Source material:
★ ★ ★ ★ ★
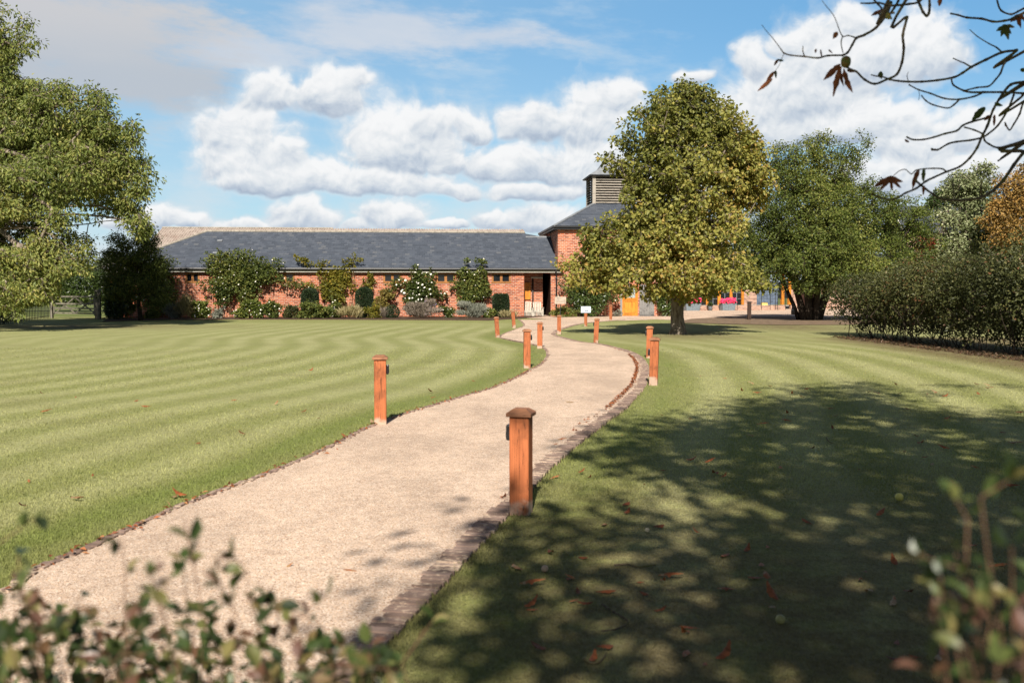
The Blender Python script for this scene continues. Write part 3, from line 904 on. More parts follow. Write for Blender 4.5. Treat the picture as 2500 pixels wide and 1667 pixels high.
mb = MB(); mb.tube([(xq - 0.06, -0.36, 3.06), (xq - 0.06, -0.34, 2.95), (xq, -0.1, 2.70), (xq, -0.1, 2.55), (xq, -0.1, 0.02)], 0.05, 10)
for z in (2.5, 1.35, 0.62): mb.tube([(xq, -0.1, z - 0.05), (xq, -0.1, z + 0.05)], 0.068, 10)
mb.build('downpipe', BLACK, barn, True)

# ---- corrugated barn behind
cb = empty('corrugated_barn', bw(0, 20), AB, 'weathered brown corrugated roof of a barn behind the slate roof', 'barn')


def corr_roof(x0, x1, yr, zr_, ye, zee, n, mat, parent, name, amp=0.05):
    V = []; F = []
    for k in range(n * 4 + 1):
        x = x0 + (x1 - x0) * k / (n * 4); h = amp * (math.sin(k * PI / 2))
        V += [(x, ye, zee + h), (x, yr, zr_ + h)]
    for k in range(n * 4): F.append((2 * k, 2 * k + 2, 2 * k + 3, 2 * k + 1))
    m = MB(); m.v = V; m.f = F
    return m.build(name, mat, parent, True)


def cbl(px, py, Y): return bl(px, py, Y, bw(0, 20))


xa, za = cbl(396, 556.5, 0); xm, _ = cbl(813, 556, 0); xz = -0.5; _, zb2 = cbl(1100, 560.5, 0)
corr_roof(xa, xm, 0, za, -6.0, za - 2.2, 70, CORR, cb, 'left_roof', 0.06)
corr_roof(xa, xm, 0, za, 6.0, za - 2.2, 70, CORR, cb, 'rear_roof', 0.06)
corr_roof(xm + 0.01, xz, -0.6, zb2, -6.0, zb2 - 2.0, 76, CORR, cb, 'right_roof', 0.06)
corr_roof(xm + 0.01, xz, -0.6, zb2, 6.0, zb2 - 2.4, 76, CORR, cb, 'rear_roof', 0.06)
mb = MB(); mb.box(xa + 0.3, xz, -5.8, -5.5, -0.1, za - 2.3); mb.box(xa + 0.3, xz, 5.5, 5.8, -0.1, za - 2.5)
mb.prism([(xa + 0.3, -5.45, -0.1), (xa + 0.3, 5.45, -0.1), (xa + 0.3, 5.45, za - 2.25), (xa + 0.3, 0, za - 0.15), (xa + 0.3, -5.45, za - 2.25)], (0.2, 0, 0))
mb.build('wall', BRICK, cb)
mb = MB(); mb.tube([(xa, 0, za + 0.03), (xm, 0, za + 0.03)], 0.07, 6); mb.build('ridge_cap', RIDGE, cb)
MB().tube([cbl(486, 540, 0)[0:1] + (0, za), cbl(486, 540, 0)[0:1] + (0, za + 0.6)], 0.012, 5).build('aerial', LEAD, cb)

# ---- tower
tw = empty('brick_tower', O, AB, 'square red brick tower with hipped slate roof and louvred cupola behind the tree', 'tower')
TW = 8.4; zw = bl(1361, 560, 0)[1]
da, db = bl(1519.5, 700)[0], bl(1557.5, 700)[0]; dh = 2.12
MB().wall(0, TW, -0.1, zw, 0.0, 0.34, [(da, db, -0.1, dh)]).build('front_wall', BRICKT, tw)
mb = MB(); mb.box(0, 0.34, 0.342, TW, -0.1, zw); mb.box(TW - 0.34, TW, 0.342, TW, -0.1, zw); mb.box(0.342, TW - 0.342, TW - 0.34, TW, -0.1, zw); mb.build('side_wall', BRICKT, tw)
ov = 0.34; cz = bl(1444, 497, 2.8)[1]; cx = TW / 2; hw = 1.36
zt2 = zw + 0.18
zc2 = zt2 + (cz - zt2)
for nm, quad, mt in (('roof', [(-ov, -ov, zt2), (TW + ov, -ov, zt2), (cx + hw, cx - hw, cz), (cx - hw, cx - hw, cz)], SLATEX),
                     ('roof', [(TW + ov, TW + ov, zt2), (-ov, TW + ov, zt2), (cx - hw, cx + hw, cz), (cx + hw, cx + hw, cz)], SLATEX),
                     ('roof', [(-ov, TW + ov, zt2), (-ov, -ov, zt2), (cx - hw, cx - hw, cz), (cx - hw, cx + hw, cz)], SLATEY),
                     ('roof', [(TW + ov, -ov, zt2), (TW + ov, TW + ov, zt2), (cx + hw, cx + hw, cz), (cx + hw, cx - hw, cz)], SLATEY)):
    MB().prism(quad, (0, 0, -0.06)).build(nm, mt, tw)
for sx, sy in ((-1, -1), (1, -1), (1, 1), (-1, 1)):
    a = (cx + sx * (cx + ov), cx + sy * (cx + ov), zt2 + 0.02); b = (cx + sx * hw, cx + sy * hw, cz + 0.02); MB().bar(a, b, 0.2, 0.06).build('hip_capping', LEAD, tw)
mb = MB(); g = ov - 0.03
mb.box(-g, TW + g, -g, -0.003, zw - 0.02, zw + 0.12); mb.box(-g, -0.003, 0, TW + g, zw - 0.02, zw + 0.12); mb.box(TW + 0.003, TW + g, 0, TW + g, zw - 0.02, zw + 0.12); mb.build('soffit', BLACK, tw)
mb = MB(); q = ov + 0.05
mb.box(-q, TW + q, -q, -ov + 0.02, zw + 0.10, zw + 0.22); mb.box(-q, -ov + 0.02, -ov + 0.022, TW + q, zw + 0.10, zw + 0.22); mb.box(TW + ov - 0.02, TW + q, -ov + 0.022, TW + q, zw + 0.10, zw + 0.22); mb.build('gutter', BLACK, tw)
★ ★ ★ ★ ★
What you need to do: Return the listing above word for word, with the pictures removed.

Solution to the problem:
The Blender Python script for this scene continues. Write part 3, from line 904 on. More parts follow. Write for Blender 4.5. Treat the picture as 2500 pixels wide and 1667 pixels high.
mb = MB(); mb.tube([(xq - 0.06, -0.36, 3.06), (xq - 0.06, -0.34, 2.95), (xq, -0.1, 2.70), (xq, -0.1, 2.55), (xq, -0.1, 0.02)], 0.05, 10)
for z in (2.5, 1.35, 0.62): mb.tube([(xq, -0.1, z - 0.05), (xq, -0.1, z + 0.05)], 0.068, 10)
mb.build('downpipe', BLACK, barn, True)

# ---- corrugated barn behind
cb = empty('corrugated_barn', bw(0, 20), AB, 'weathered brown corrugated roof of a barn behind the slate roof', 'barn')


def corr_roof(x0, x1, yr, zr_, ye, zee, n, mat, parent, name, amp=0.05):
    V = []; F = []
    for k in range(n * 4 + 1):
        x = x0 + (x1 - x0) * k / (n * 4); h = amp * (math.sin(k * PI / 2))
        V += [(x, ye, zee + h), (x, yr, zr_ + h)]
    for k in range(n * 4): F.append((2 * k, 2 * k + 2, 2 * k + 3, 2 * k + 1))
    m = MB(); m.v = V; m.f = F
    return m.build(name, mat, parent, True)


def cbl(px, py, Y): return bl(px, py, Y, bw(0, 20))


xa, za = cbl(396, 556.5, 0); xm, _ = cbl(813, 556, 0); xz = -0.5; _, zb2 = cbl(1100, 560.5, 0)
corr_roof(xa, xm, 0, za, -6.0, za - 2.2, 70, CORR, cb, 'left_roof', 0.06)
corr_roof(xa, xm, 0, za, 6.0, za - 2.2, 70, CORR, cb, 'rear_roof', 0.06)
corr_roof(xm + 0.01, xz, -0.6, zb2, -6.0, zb2 - 2.0, 76, CORR, cb, 'right_roof', 0.06)
corr_roof(xm + 0.01, xz, -0.6, zb2, 6.0, zb2 - 2.4, 76, CORR, cb, 'rear_roof', 0.06)
mb = MB(); mb.box(xa + 0.3, xz, -5.8, -5.5, -0.1, za - 2.3); mb.box(xa + 0.3, xz, 5.5, 5.8, -0.1, za - 2.5)
mb.prism([(xa + 0.3, -5.45, -0.1), (xa + 0.3, 5.45, -0.1), (xa + 0.3, 5.45, za - 2.25), (xa + 0.3, 0, za - 0.15), (xa + 0.3, -5.45, za - 2.25)], (0.2, 0, 0))
mb.build('wall', BRICK, cb)
mb = MB(); mb.tube([(xa, 0, za + 0.03), (xm, 0, za + 0.03)], 0.07, 6); mb.build('ridge_cap', RIDGE, cb)
MB().tube([cbl(486, 540, 0)[0:1] + (0, za), cbl(486, 540, 0)[0:1] + (0, za + 0.6)], 0.012, 5).build('aerial', LEAD, cb)

# ---- tower
tw = empty('brick_tower', O, AB, 'square red brick tower with hipped slate roof and louvred cupola behind the tree', 'tower')
TW = 8.4; zw = bl(1361, 560, 0)[1]
da, db = bl(1519.5, 700)[0], bl(1557.5, 700)[0]; dh = 2.12
MB().wall(0, TW, -0.1, zw, 0.0, 0.34, [(da, db, -0.1, dh)]).build('front_wall', BRICKT, tw)
mb = MB(); mb.box(0, 0.34, 0.342, TW, -0.1, zw); mb.box(TW - 0.34, TW, 0.342, TW, -0.1, zw); mb.box(0.342, TW - 0.342, TW - 0.34, TW, -0.1, zw); mb.build('side_wall', BRICKT, tw)
ov = 0.34; cz = bl(1444, 497, 2.8)[1]; cx = TW / 2; hw = 1.36
zt2 = zw + 0.18
zc2 = zt2 + (cz - zt2)
for nm, quad, mt in (('roof', [(-ov, -ov, zt2), (TW + ov, -ov, zt2), (cx + hw, cx - hw, cz), (cx - hw, cx - hw, cz)], SLATEX),
                     ('roof', [(TW + ov, TW + ov, zt2), (-ov, TW + ov, zt2), (cx - hw, cx + hw, cz), (cx + hw, cx + hw, cz)], SLATEX),
                     ('roof', [(-ov, TW + ov, zt2), (-ov, -ov, zt2), (cx - hw, cx - hw, cz), (cx - hw, cx + hw, cz)], SLATEY),
                     ('roof', [(TW + ov, -ov, zt2), (TW + ov, TW + ov, zt2), (cx + hw, cx + hw, cz), (cx + hw, cx - hw, cz)], SLATEY)):
    MB().prism(quad, (0, 0, -0.06)).build(nm, mt, tw)
for sx, sy in ((-1, -1), (1, -1), (1, 1), (-1, 1)):
    a = (cx + sx * (cx + ov), cx + sy * (cx + ov), zt2 + 0.02); b = (cx + sx * hw, cx + sy * hw, cz + 0.02); MB().bar(a, b, 0.2, 0.06).build('hip_capping', LEAD, tw)
mb = MB(); g = ov - 0.03
mb.box(-g, TW + g, -g, -0.003, zw - 0.02, zw + 0.12); mb.box(-g, -0.003, 0, TW + g, zw - 0.02, zw + 0.12); mb.box(TW + 0.003, TW + g, 0, TW + g, zw - 0.02, zw + 0.12); mb.build('soffit', BLACK, tw)
mb = MB(); q = ov + 0.05
mb.box(-q, TW + q, -q, -ov + 0.02, zw + 0.10, zw + 0.22); mb.box(-q, -ov + 0.02, -ov + 0.022, TW + q, zw + 0.10, zw + 0.22); mb.box(TW + ov - 0.02, TW + q, -ov + 0.022, TW + q, zw + 0.10, zw + 0.22); mb.build('gutter', BLACK, tw)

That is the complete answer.